'''
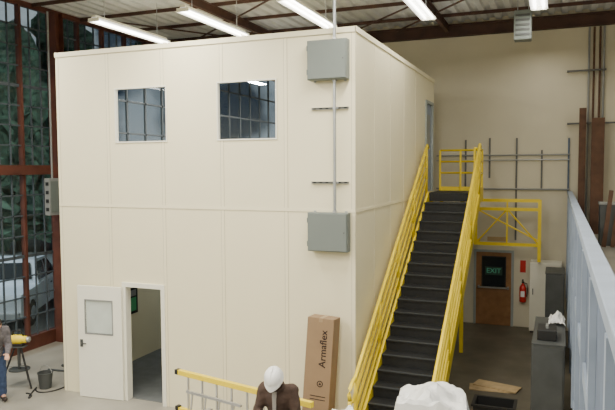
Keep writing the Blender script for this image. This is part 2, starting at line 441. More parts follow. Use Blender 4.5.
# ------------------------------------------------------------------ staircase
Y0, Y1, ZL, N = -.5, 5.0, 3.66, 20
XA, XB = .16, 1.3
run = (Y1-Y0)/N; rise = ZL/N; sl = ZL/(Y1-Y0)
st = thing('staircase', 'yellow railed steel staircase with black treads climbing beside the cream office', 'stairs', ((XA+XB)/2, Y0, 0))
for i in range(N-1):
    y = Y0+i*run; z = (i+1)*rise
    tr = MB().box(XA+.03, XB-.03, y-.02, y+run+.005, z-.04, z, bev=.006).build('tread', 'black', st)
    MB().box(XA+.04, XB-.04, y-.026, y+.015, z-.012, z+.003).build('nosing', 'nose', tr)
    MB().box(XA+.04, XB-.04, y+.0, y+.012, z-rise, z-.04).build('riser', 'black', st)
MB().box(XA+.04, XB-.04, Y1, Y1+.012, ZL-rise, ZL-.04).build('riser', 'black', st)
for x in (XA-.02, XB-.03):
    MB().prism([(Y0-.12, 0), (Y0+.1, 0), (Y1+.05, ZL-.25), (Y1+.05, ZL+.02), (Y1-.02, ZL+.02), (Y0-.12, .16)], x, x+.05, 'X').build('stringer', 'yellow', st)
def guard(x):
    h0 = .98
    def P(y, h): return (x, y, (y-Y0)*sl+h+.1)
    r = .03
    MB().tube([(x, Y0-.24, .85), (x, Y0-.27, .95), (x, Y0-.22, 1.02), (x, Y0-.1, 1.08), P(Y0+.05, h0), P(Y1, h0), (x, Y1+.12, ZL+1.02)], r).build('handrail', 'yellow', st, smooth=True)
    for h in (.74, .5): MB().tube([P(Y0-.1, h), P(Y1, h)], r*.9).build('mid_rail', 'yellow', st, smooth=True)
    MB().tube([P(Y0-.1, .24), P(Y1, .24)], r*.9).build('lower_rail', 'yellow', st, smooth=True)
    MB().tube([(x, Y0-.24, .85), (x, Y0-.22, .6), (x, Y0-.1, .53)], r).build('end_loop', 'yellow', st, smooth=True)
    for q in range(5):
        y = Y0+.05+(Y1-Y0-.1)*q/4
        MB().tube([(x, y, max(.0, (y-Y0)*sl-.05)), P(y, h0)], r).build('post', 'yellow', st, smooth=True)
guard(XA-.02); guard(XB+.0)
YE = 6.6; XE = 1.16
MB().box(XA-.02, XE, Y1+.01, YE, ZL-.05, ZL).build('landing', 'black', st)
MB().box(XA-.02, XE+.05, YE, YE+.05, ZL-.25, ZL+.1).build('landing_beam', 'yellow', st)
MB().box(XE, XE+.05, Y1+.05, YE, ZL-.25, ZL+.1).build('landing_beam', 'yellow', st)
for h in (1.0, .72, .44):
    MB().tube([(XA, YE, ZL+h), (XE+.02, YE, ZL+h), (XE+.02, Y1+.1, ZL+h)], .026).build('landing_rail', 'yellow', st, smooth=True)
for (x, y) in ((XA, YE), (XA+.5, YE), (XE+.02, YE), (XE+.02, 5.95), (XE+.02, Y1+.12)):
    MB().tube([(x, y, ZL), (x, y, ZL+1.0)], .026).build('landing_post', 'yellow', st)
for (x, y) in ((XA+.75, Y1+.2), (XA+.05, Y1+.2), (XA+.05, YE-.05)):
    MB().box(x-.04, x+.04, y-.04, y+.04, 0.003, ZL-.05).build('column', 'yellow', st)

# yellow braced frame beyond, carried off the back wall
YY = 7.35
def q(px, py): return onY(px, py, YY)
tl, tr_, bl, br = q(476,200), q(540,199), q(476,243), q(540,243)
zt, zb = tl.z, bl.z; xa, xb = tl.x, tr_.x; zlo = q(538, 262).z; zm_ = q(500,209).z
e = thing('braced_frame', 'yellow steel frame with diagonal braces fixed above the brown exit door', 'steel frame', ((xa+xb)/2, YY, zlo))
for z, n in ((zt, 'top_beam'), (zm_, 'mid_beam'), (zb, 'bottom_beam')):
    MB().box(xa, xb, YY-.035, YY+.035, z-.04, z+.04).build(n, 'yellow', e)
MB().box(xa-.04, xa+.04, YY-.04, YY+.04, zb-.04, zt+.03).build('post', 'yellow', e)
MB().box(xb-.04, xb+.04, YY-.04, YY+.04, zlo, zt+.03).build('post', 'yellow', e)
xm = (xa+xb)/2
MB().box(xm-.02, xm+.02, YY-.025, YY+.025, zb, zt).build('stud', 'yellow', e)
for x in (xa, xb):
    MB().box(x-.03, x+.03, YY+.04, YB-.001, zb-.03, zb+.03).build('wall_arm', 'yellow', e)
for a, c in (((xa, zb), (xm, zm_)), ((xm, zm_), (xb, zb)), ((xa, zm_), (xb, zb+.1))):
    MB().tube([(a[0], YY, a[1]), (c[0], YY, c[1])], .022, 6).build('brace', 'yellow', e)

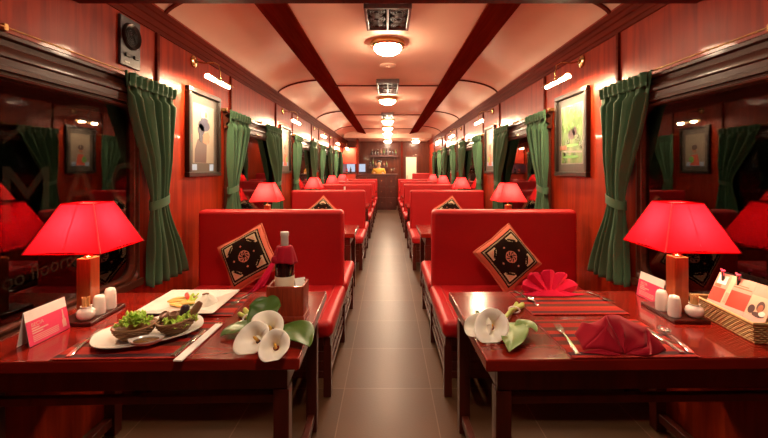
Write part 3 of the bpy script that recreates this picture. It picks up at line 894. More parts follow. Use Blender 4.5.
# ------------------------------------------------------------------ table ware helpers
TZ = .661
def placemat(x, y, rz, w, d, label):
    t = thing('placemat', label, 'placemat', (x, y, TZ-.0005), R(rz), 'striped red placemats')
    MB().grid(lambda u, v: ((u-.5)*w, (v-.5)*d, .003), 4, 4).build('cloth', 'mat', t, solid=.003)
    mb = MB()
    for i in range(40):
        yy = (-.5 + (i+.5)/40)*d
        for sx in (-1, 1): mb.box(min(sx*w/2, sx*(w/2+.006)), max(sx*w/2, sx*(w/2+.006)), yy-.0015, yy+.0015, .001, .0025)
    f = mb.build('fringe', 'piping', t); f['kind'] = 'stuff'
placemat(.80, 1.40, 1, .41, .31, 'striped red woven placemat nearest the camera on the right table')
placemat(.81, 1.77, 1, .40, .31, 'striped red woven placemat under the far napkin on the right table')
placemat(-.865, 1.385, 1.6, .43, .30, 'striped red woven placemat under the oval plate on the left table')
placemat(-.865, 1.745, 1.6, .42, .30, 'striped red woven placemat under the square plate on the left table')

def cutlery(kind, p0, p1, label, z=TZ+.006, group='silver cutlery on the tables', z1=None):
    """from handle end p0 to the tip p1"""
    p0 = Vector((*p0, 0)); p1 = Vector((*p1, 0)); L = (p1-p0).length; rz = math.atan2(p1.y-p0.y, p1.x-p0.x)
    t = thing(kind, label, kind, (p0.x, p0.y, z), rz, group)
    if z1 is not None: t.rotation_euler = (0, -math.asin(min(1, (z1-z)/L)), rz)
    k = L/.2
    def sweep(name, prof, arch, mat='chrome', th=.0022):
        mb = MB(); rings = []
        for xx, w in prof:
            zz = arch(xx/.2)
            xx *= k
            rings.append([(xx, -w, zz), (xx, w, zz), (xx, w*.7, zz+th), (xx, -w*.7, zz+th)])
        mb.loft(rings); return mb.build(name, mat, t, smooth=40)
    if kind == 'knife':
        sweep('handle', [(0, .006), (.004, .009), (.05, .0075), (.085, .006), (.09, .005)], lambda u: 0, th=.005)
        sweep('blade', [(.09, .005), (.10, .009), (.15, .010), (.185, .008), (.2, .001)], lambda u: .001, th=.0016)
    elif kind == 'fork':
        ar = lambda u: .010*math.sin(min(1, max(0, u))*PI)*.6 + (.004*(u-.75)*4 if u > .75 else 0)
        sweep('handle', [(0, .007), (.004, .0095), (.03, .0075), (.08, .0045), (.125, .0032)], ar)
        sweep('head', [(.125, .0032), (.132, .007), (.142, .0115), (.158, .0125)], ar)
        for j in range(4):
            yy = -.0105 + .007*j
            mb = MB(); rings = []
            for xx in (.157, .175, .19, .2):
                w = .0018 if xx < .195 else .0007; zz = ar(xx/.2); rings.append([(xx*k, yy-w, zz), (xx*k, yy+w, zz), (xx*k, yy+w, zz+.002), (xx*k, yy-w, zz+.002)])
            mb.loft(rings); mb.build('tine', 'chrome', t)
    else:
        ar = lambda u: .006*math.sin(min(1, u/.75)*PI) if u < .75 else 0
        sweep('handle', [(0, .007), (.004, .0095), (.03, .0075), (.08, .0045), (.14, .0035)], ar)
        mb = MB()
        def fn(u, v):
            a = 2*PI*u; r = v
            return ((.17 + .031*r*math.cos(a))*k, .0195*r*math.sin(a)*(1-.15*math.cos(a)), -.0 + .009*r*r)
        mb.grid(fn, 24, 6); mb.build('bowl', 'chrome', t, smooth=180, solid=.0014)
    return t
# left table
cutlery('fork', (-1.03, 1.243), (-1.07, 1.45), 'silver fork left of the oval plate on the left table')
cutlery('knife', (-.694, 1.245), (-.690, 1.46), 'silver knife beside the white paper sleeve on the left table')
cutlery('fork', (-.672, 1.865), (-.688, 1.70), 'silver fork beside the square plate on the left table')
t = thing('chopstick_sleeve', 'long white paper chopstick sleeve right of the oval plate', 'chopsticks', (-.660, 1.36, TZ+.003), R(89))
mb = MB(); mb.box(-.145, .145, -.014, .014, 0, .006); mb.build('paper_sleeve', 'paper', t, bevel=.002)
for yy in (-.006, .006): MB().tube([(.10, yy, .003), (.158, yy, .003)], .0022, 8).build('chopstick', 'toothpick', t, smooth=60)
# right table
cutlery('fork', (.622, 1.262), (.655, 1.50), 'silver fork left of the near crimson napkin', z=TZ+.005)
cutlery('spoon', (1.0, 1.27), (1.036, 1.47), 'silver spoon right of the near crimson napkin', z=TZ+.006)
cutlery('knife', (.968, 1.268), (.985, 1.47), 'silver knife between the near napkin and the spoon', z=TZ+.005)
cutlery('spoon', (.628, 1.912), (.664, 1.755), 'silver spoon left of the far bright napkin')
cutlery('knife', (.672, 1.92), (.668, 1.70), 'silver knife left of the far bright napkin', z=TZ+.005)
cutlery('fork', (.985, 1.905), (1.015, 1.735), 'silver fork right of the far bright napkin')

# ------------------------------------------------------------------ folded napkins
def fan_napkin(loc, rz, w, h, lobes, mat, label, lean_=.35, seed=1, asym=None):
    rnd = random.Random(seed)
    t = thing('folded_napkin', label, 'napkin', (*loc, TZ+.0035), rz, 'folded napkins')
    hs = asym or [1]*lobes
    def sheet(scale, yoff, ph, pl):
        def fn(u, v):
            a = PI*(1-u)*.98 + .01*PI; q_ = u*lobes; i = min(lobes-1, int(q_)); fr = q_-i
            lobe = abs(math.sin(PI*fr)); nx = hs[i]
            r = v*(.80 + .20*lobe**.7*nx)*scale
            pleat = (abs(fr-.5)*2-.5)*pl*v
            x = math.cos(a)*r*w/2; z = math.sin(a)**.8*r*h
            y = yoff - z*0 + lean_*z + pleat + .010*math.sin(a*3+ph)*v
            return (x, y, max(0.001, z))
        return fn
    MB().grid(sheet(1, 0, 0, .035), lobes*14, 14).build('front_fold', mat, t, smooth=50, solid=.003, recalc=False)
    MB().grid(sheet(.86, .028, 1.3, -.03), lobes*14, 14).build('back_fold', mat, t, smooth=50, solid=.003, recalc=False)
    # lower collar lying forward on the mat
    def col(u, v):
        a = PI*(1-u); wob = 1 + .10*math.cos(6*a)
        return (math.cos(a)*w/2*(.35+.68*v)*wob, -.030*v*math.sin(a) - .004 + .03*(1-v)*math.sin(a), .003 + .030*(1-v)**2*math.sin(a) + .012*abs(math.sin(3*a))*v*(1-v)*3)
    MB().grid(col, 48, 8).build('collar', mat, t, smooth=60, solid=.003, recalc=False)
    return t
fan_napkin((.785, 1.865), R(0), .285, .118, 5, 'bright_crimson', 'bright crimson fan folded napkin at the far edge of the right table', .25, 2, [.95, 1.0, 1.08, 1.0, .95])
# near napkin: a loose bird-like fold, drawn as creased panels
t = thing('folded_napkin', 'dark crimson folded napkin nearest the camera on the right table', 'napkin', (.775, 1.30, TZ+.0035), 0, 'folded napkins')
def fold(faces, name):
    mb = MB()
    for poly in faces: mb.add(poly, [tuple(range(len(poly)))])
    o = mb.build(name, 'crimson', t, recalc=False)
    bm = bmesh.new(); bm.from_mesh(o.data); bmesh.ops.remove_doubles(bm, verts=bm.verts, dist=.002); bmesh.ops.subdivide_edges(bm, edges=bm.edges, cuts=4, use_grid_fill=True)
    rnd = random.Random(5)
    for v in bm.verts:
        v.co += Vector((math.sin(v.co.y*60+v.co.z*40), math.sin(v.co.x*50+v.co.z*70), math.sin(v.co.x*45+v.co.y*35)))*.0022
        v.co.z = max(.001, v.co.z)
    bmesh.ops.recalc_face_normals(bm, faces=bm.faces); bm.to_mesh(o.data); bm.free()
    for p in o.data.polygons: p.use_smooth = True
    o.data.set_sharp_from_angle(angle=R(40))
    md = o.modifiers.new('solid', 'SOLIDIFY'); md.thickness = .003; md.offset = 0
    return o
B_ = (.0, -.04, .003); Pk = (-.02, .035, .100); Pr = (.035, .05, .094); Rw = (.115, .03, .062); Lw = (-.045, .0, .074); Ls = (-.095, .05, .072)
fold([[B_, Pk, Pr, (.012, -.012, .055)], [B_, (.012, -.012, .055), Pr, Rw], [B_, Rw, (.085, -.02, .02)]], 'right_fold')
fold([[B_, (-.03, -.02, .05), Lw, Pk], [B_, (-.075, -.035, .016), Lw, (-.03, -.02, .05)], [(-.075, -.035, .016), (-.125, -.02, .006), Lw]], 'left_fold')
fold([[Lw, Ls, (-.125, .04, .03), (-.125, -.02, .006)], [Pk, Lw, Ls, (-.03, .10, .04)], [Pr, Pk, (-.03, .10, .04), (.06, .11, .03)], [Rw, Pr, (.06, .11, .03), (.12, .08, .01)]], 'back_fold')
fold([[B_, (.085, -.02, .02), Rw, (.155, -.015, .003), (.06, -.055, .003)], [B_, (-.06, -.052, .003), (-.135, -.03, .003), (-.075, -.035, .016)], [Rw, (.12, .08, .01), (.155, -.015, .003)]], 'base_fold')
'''
Problem to work on. Copy out exactly the lines from the one with "Write part 3" through the one with "placemat(-.865, 1.745, 1.6, .42, .30, 'striped", counting both ends, and no other lines.

Solution to this exercise.
Write part 3 of the bpy script that recreates this picture. It picks up at line 894. More parts follow. Use Blender 4.5.
# ------------------------------------------------------------------ table ware helpers
TZ = .661
def placemat(x, y, rz, w, d, label):
    t = thing('placemat', label, 'placemat', (x, y, TZ-.0005), R(rz), 'striped red placemats')
    MB().grid(lambda u, v: ((u-.5)*w, (v-.5)*d, .003), 4, 4).build('cloth', 'mat', t, solid=.003)
    mb = MB()
    for i in range(40):
        yy = (-.5 + (i+.5)/40)*d
        for sx in (-1, 1): mb.box(min(sx*w/2, sx*(w/2+.006)), max(sx*w/2, sx*(w/2+.006)), yy-.0015, yy+.0015, .001, .0025)
    f = mb.build('fringe', 'piping', t); f['kind'] = 'stuff'
placemat(.80, 1.40, 1, .41, .31, 'striped red woven placemat nearest the camera on the right table')
placemat(.81, 1.77, 1, .40, .31, 'striped red woven placemat under the far napkin on the right table')
placemat(-.865, 1.385, 1.6, .43, .30, 'striped red woven placemat under the oval plate on the left table')
placemat(-.865, 1.745, 1.6, .42, .30, 'striped red woven placemat under the square plate on the left table')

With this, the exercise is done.